Almost without fail, you can look at an engineering org of sufficient size and find this exact story played out to the letter.
What is there to do?
Don’t let the moral of this story be “don’t reuse things.” If you examine at what these sorts of examples of reuse look like, it’s really reuse with extension. The Box password system had to be extended to support FTP5. The Stripe session code had to be extended to support the new product.
It’s probably not easy to reuse without extending, otherwise we’d just do it. Box might have had to undertake a migration to move passwords to be their own database entity, and make the UI code support multiple kinds of passwords per user. Stripe might have had to refactor the underlying Session base class to be more flexible, or design a more comprehensive security model for how users are logged in.
In both examples, all of the chunks of code are black boxes. All consumers of the password code can look at only their dependencies and see a full set of constraints (without having to look at other things that depend on the password code).

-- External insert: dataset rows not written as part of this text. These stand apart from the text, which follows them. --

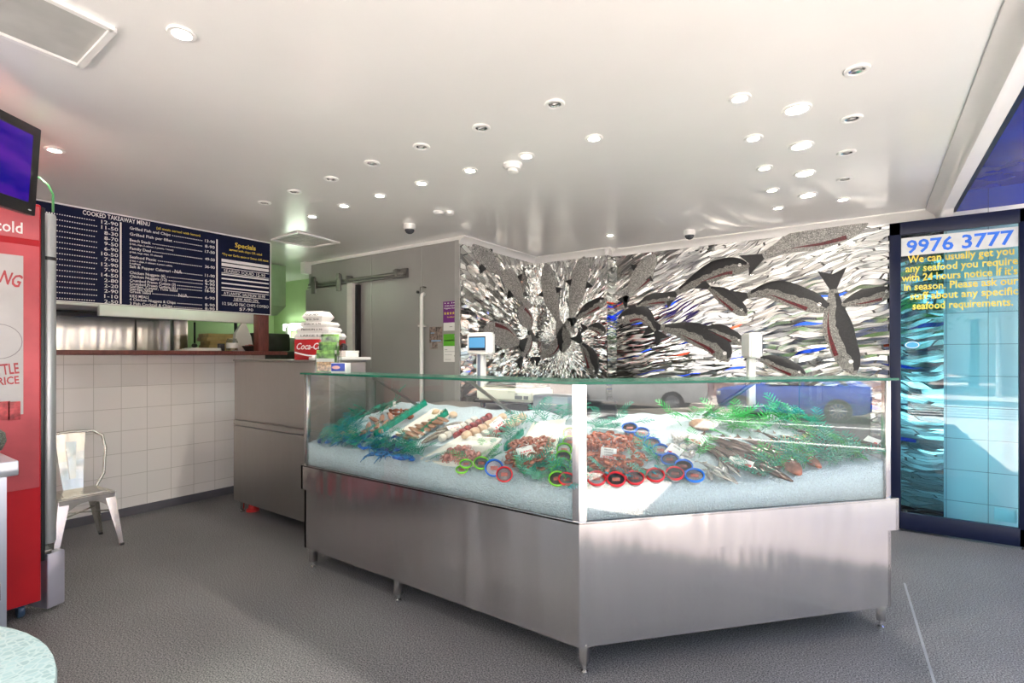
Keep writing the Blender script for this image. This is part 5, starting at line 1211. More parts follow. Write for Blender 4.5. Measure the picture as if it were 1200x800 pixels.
bm = NB(); rbox(bm, -7.3, -6.35, 3.45, 4.0, 0.0, 1.50, 0.01); obj('unit_body', bm, kitchen_dark, KU, world=True)
bm = NB()
for z in (0.5, 0.9, 1.2): rbox(bm, -6.352, -6.34, 3.5, 3.95, z, z + .012, .002)
obj('unit_trim', bm, steel_dark, KU, world=True)
bm = NB(); rbox(bm, -7.3, -6.5, 3.5, 4.0, 1.505, 1.74, 0.02); solo_w('grill_box', bm, kitchen_dark, 'dark grill box on the kitchen equipment in the passage', 'grill', (-6.9, 3.75, 1.505))

# ================================================================== COOLROOM WALL FITTINGS
D2 = thing('sliding_door', 'grey sliding coolroom door leaf with a pale edge hanging from a steel track', 'sliding door', (-5.5, YG - 0.05, 0))
xa, xb = on_y(362, 340, YG - .05).x, on_y(417, 340, YG - .05).x
bm = NB(); rbox(bm, xa, xb - 0.105, YG - 0.095, YG - 0.02, 0.02, 2.285, 0.004); obj('door_leaf', bm, coolroom, D2, world=True, sm=False)
bm = NB(); rbox(bm, xb - 0.105, xb, YG - 0.10, YG - 0.018, 0.02, 2.30, 0.006); obj('door_edge', bm, mat('pale door edge', (0.62, 0.60, 0.57), 0.4, var=0.05), D2, world=True)
bm = NB(); box(bm, xb, xb + 0.03, YG - 0.06, YG - 0.002, 0.02, 2.28); obj('rubber_seal', bm, black_plastic, D2, world=True, sm=False)
for x in (xa + 0.18, xb - 0.25):
    bm = NB(); rbox(bm, x - .04, x + .04, YG - .112, YG - .096, 2.22, 2.42, .004); lathe(bm, [(0, -.012), (.035, -.012), (.035, .012), (0, .012)], 14, Matrix.Translation((x, YG - .11, 2.40)) @ Matrix.Rotation(PI / 2, 4, 'X')); obj('hanger_wheel', bm, steel_dark, D2, world=True)
TK = thing('door_track', 'dark steel track rail along the coolroom wall for the sliding door', 'track', (-5, YG, 2.3))
xt = on_y(479, 320, YG).x
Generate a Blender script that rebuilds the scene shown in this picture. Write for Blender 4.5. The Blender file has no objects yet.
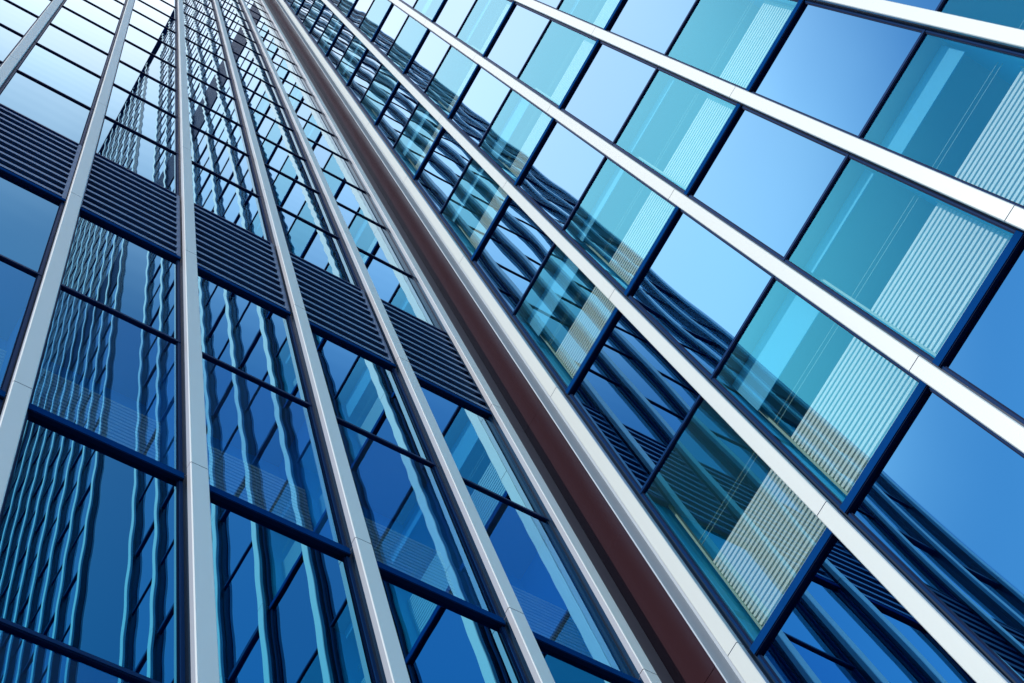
import bpy, math, random
from mathutils import Matrix, Vector
random.seed(7)
scene = bpy.context.scene
COL = scene.collection
S = 2.6                 # metres from the camera to the shaded wing
K = 1.762               # distance to the sunlit wing, in units of S
EYE = 1.6
PITCH = 0.3537          # bay width (units of S)
T0, HF, HT = 2.83, 1.692, 0.885   # floor line, storey height, height of the lower (vision) row
TOP = T0 + HF * 22

# ---------------------------------------------------------------- camera
F_PX, W_PX = 1601.73, 1024
ax = Vector((0.84286347, -0.50064352, -0.19732523))    # image right
ay = Vector((0.43794199, 0.85124975, -0.28910322))     # image down
az = Vector((0.31271071, 0.15725754, 0.93674013))      # view direction
cam_d = bpy.data.cameras.new('camera')
cam = bpy.data.objects.new('camera', cam_d); COL.objects.link(cam)
cam_d.sensor_width = 36.0; cam_d.lens = F_PX / W_PX * 36.0
cam_d.clip_start = 0.05; cam_d.clip_end = 5000
m = Matrix((( ax.x, -ay.x, -az.x, 0), (ax.y, -ay.y, -az.y, 0), (ax.z, -ay.z, -az.z, EYE), (0, 0, 0, 1)))
cam.matrix_world = m
scene.camera = cam

# ---------------------------------------------------------------- materials
def nt(name):
    mt = bpy.data.materials.new(name); mt.use_nodes = True
    t = mt.node_tree
    return mt, t, t.nodes, t.links, t.nodes['Principled BSDF']

def noise_mix(t, n, l, c1, c2, scale, stretch=(1, 1, 1), detail=4):
    tc = n.new('ShaderNodeTexCoord'); mp = n.new('ShaderNodeMapping'); mp.inputs['Scale'].default_value = stretch
    nz = n.new('ShaderNodeTexNoise'); nz.inputs['Scale'].default_value = scale; nz.inputs['Detail'].default_value = detail
    mx = n.new('ShaderNodeMix'); mx.data_type = 'RGBA'
    mx.inputs[6].default_value = (*c1, 1); mx.inputs[7].default_value = (*c2, 1)
    l.new(tc.outputs['Object'], mp.inputs['Vector']); l.new(mp.outputs['Vector'], nz.inputs['Vector'])
    l.new(nz.outputs['Fac'], mx.inputs[0])
    return mx.outputs[2], nz.outputs['Fac']

def painted(name, c1, c2, rough, metallic=0.0, scale=3.0, stretch=(1, 1, 0.15), spec=0.5):
    mt, t, n, l, p = nt(name)
    c, f = noise_mix(t, n, l, c1, c2, scale, stretch)
    l.new(c, p.inputs['Base Color'])
    p.inputs['Roughness'].default_value = rough; p.inputs['Metallic'].default_value = metallic
    p.inputs['Specular IOR Level'].default_value = spec
    return mt

def mirror_glass(name, tint, base_var=0.12):
    """solar coated glass in front of an opaque dark spandrel"""
    mt, t, n, l, p = nt(name)
    oi = n.new('ShaderNodeObjectInfo')
    mx = n.new('ShaderNodeMix'); mx.data_type = 'RGBA'
    mx.inputs[6].default_value = (*[c * (1 - base_var) for c in tint], 1)
    mx.inputs[7].default_value = (*[min(1, c * (1 + base_var)) for c in tint], 1)
    l.new(oi.outputs['Random'], mx.inputs[0]); l.new(mx.outputs[2], p.inputs['Base Color'])
    p.inputs['Metallic'].default_value = 1.0; p.inputs['Roughness'].default_value = 0.0
    return mt

def clear_glass(name, trans, refl, lo):
    """coated glass one can see through: mirror reflection that grows towards grazing, tinted transmission"""
    mt, t, n, l, p = nt(name)
    out = n['Material Output']
    lw = n.new('ShaderNodeLayerWeight'); lw.inputs['Blend'].default_value = .5
    fr = n.new('ShaderNodeMath'); fr.operation = 'POWER'; fr.inputs[1].default_value = 4.0; l.new(lw.outputs['Facing'], fr.inputs[0])
    ma = n.new('ShaderNodeMath'); ma.operation = 'MULTIPLY_ADD'; ma.inputs[1].default_value = 1 - lo; ma.inputs[2].default_value = lo
    l.new(fr.outputs[0], ma.inputs[0])
    tr = n.new('ShaderNodeBsdfTransparent'); tr.inputs['Color'].default_value = (*trans, 1)
    p.inputs['Base Color'].default_value = (*refl, 1); p.inputs['Metallic'].default_value = 1; p.inputs['Roughness'].default_value = 0
    mx = n.new('ShaderNodeMixShader')
    l.new(ma.outputs[0], mx.inputs[0]); l.new(tr.outputs[0], mx.inputs[1]); l.new(p.outputs[0], mx.inputs[2])
    l.new(mx.outputs[0], out.inputs['Surface'])
    return mt

M = {}
M['alu'] = painted('pale_aluminium', (0.64, 0.66, 0.64), (0.73, 0.74, 0.71), 0.38, 0.0, 4.0, (1, 1, .06))
M['alu_side'] = painted('satin_aluminium_flange', (0.62, 0.60, 0.63), (0.72, 0.70, 0.72), 0.35, 0.3, 4.0, (1, 1, .06))
M['dark'] = painted('dark_blue_anodised_frame', (0.004, 0.03, 0.11), (0.006, 0.04, 0.14), 0.28, 0.0, spec=.02)
M['sill'] = painted('blue_anodised_sill', (0.002, 0.042, 0.18), (0.004, 0.055, 0.22), 0.28, 0.0, spec=.0)
M['alu_l'] = painted('silver_aluminium', (0.82, 0.80, 0.78), (0.88, 0.86, 0.84), 0.42, 0.0, 4.0, (1, 1, .06))
M['trim'] = painted('cool_grey_trim', (0.44, 0.50, 0.58), (0.50, 0.56, 0.64), 0.4)
M['side_r'] = painted('lavender_grey_side', (0.36, 0.38, 0.46), (0.42, 0.44, 0.52), 0.4, 0.0)
M['side_l'] = painted('satin_silver_side', (0.42, 0.41, 0.45), (0.48, 0.47, 0.50), 0.4, 0.0, 4.0, (1, 1, .06))
M['stem'] = painted('dark_blue_mullion_stem', (0.002, 0.020, 0.055), (0.003, 0.028, 0.07), 0.25, 0.0, 4.0, (1, 1, .06), spec=.4)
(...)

And that’s a great rule of thumb. Systems start to break down when you need to add new modes to your existing code, or when the rules for how code behaves change depending on what uses it. If you can’t think of a dependency as a black box (e.g., you can’t treat passwords as a black box because SSO is a problem), it’s time to start backing up and figuring out a different plan.

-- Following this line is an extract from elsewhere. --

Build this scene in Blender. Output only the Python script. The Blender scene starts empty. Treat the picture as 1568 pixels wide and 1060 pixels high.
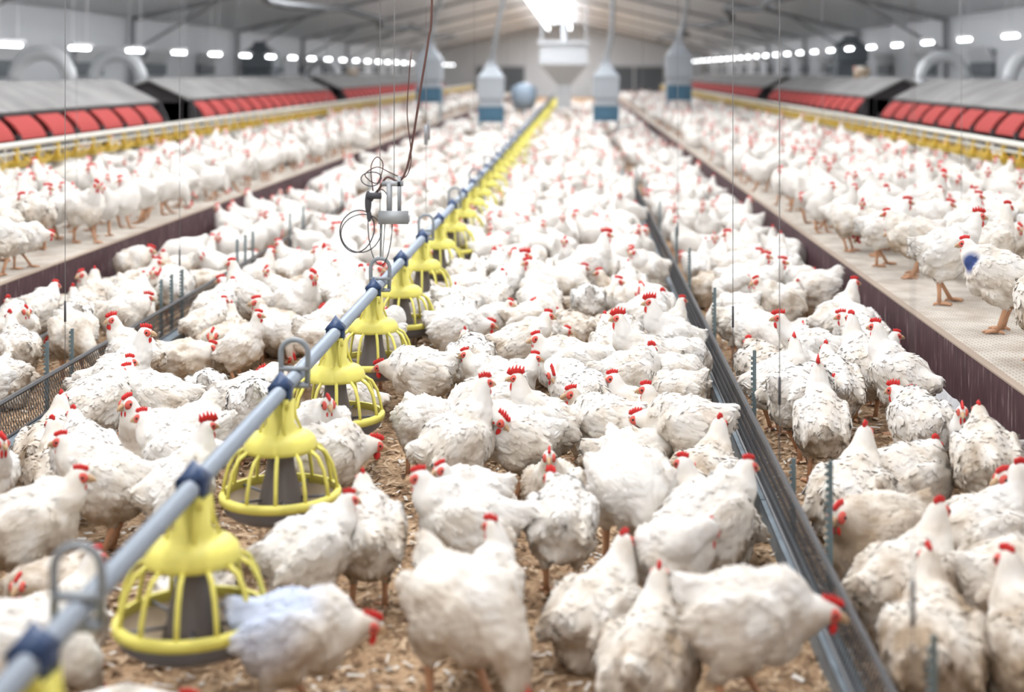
import bpy, bmesh, math, random
import numpy as np
from mathutils import Vector, Matrix, Euler, noise
R = random.Random(23)
scene = bpy.context.scene
COL = scene.collection

# ------------------------------------------------------------------ materials
def nodes_of(name):
    m = bpy.data.materials.new(name); m.use_nodes = True
    nt = m.node_tree; b = nt.nodes["Principled BSDF"]
    return m, nt, b
def mat(name, col, rough=.6, metal=0., var=0.0, scale=8., emit=None, es=1.):
    m, nt, b = nodes_of(name)
    b.inputs["Roughness"].default_value = rough
    b.inputs["Metallic"].default_value = metal
    b.inputs["Base Color"].default_value = (*col, 1)
    if var > 0:
        tc = nt.nodes.new("ShaderNodeTexCoord")
        n = nt.nodes.new("ShaderNodeTexNoise"); n.inputs["Scale"].default_value = scale
        n.inputs["Detail"].default_value = 2
        nt.links.new(tc.outputs["Object"], n.inputs["Vector"])
        r = nt.nodes.new("ShaderNodeValToRGB")
        r.color_ramp.elements[0].position = .3; r.color_ramp.elements[1].position = .7
        r.color_ramp.elements[0].color = (*[c*(1-var) for c in col], 1)
        r.color_ramp.elements[1].color = (*[min(1, c*(1+var*.6)) for c in col], 1)
        nt.links.new(n.outputs["Fac"], r.inputs["Fac"])
        nt.links.new(r.outputs["Color"], b.inputs["Base Color"])
    if emit:
        b.inputs["Emission Color"].default_value = (*emit, 1)
        b.inputs["Emission Strength"].default_value = es
        try: m.cycles.emission_sampling = 'NONE'
        except Exception: pass
    return m

def feather_mat(name, blue=None):
    m, nt, b = nodes_of(name)
    N, L = nt.nodes.new, nt.links.new
    tc = N("ShaderNodeTexCoord"); oi = N("ShaderNodeObjectInfo")
    mul = N("ShaderNodeMath"); mul.operation = 'MULTIPLY'; mul.inputs[1].default_value = 37.
    L(oi.outputs["Random"], mul.inputs[0])
    add = N("ShaderNodeVectorMath"); add.operation = 'ADD'
    L(tc.outputs["Object"], add.inputs[0]); L(mul.outputs[0], add.inputs[1])
    n = N("ShaderNodeTexNoise"); n.inputs["Scale"].default_value = 11; n.inputs["Detail"].default_value = 4
    L(add.outputs[0], n.inputs["Vector"])
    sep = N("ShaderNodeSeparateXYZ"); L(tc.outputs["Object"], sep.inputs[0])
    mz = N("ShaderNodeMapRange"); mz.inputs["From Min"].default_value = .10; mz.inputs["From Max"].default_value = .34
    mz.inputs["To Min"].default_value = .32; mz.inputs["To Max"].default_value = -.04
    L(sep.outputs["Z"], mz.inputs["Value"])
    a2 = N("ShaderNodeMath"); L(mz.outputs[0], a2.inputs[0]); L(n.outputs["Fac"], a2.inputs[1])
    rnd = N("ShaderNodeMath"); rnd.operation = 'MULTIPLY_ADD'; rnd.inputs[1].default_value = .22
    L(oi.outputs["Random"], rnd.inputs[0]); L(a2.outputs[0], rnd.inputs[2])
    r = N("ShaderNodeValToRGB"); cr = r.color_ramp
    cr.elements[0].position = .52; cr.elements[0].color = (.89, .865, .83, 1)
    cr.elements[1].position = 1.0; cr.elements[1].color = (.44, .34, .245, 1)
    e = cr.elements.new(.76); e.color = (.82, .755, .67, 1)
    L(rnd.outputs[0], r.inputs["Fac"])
    out = r.outputs["Color"]
    if blue:
        c, rad, colr, k = blue
        dist = N("ShaderNodeVectorMath"); dist.operation = 'DISTANCE'; dist.inputs[1].default_value = c
        L(tc.outputs["Object"], dist.inputs[0])
        mb = N("ShaderNodeMapRange"); mb.inputs["From Min"].default_value = rad; mb.inputs["From Max"].default_value = rad*.6
        mb.inputs["To Max"].default_value = k
        L(dist.outputs["Value"], mb.inputs["Value"])
        mix = N("ShaderNodeMix"); mix.data_type = 'RGBA'; mix.inputs[7].default_value = (*colr, 1)
        L(mb.outputs[0], mix.inputs[0]); L(out, mix.inputs[6])
        out = mix.outputs[2]
    L(out, b.inputs["Base Color"])
    b.inputs["Roughness"].default_value = .9
    b.inputs["Specular IOR Level"].default_value = .1
    return m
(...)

The normal advice of “don’t rewrite it” didn’t really apply in this case: the JavaScript was built off the original code written eleven years prior. The code was concatenated together, there was no modularity, no sense of organization, nothing. One big file of deeply nested code controlled unrelated functionality used on dozens of pages. And to absolve myself of the full responsibility for making this call, I’ll note that the principal architect at the time was pushing on the effort to rewrite the code to use his own module system.
I’d love to know whether the last of the Layers code was finally sunset. If anyone at Box knows, send me a message!
For all the stories I have about Box, the interns that joined our team were some of the best folks I’ve worked with in my career. One intern in particular, David Lee, later joined my team at Stripe. He kicked ass there, too, and is presumably kicking ass over at Retool.
When David came to interview at Stripe, my manager, of course, asked him about his experience at Box. Knowing that I’d also worked at Box, my manager asked David if he knew me. David said that we were on the same team. It was the end of the interview loop, so my manager offered to bring David up to where we sat to say hello, and David said, “No thanks.”
I hadn’t known that David applied to join Stripe, let alone that he was interviewing. I learned that he was interviewing because my manager stormed up to my desk and demanded to know, “What did you do to your interns when you were at Box??” 😂
Sessions as in “remembering who you are across requests using cookies”
It’s worth noting that Box may have assumed (before they introduced SSO) that account and FTP credentials should just be the same thing. Their constraints at the time may have overlapped completely. However, when SSO was introduced as a feature, someone needed to think about this. At that point, the constraints changed and it should have been an indication that broader changes were necessary.